--- START MATERIAL PROVIDED ---
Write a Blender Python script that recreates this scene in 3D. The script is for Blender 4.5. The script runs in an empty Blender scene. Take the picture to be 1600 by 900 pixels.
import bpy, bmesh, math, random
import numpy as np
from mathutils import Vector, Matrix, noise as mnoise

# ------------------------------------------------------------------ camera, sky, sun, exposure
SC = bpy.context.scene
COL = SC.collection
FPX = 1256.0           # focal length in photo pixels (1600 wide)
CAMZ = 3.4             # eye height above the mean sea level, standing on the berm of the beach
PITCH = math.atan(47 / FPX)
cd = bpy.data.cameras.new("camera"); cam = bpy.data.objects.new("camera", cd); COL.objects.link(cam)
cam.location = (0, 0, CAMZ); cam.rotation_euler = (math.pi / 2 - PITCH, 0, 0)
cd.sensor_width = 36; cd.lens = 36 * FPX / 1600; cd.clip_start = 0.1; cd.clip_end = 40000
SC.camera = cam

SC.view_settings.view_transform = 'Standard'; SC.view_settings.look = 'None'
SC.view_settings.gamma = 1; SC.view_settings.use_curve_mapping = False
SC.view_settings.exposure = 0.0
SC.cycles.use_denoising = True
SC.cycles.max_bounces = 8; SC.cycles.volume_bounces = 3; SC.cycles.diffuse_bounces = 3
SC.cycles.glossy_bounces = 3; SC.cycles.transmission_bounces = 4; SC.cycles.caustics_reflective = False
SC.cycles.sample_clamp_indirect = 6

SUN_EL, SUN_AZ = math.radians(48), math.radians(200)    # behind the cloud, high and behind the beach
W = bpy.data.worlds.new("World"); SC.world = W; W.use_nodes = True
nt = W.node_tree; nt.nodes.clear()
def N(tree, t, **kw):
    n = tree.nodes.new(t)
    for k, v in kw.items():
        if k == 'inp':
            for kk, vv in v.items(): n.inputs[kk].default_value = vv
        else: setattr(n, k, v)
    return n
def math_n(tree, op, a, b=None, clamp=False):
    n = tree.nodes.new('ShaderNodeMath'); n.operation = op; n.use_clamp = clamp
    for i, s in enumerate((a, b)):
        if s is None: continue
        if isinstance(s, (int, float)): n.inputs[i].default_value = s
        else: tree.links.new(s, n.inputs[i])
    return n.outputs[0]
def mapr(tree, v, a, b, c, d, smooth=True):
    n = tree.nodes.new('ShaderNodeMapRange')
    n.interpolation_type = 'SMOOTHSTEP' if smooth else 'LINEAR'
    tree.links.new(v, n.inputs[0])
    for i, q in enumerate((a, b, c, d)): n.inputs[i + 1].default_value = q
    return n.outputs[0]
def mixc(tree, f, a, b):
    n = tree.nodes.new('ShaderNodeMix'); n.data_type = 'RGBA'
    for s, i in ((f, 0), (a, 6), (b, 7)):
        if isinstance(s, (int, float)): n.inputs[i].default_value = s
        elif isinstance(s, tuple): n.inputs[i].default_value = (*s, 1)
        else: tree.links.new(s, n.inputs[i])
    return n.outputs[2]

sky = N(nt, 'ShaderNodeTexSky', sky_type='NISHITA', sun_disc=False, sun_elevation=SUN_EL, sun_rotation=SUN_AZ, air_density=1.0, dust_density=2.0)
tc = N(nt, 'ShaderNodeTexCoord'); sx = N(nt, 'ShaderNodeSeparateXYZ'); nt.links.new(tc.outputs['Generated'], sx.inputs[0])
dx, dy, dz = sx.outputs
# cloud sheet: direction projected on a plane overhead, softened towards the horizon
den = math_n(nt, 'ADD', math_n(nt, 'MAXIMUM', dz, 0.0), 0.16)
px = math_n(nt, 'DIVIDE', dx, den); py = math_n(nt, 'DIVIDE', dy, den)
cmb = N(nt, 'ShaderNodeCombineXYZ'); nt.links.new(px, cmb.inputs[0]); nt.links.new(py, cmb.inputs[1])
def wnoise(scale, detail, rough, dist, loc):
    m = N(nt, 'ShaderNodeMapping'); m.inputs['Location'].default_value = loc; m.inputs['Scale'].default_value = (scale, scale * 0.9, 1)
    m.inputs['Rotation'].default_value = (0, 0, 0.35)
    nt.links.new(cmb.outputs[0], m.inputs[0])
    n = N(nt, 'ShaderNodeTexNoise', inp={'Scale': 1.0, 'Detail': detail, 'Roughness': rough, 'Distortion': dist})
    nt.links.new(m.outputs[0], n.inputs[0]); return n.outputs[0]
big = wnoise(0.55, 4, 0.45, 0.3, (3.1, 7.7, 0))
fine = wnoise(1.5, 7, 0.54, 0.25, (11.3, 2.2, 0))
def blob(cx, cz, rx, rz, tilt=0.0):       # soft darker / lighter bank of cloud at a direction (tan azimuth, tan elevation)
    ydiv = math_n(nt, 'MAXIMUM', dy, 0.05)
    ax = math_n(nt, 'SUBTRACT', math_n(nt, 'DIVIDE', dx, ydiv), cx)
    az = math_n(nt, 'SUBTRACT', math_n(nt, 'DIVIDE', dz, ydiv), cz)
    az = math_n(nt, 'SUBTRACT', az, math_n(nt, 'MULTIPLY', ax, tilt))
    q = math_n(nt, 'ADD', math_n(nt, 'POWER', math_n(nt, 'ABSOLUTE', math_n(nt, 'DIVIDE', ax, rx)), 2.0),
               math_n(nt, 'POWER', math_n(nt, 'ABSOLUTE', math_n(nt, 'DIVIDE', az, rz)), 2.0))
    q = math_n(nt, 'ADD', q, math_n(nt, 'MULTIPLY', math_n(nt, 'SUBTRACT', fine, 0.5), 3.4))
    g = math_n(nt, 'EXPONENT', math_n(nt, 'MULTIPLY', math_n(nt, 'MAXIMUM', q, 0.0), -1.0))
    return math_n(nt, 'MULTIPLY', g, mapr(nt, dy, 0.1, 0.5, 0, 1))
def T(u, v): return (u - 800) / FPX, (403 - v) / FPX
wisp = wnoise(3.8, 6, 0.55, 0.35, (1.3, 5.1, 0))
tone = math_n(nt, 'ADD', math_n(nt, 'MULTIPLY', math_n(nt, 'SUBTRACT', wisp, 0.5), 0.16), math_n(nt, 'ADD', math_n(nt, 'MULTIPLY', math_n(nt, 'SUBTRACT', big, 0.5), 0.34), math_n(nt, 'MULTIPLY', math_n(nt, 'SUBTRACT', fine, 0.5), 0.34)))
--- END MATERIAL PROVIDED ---
▶ **SHORT PROBLEM**:
Take the lines above from the first through the one containing "from mathutils import" and reproduce them exactly; include nothing else.

▶ **EXPECTED ANSWER**:
Write a Blender Python script that recreates this scene in 3D. The script is for Blender 4.5. The script runs in an empty Blender scene. Take the picture to be 1600 by 900 pixels.
import bpy, bmesh, math, random
import numpy as np
from mathutils import Vector, Matrix, noise as mnoise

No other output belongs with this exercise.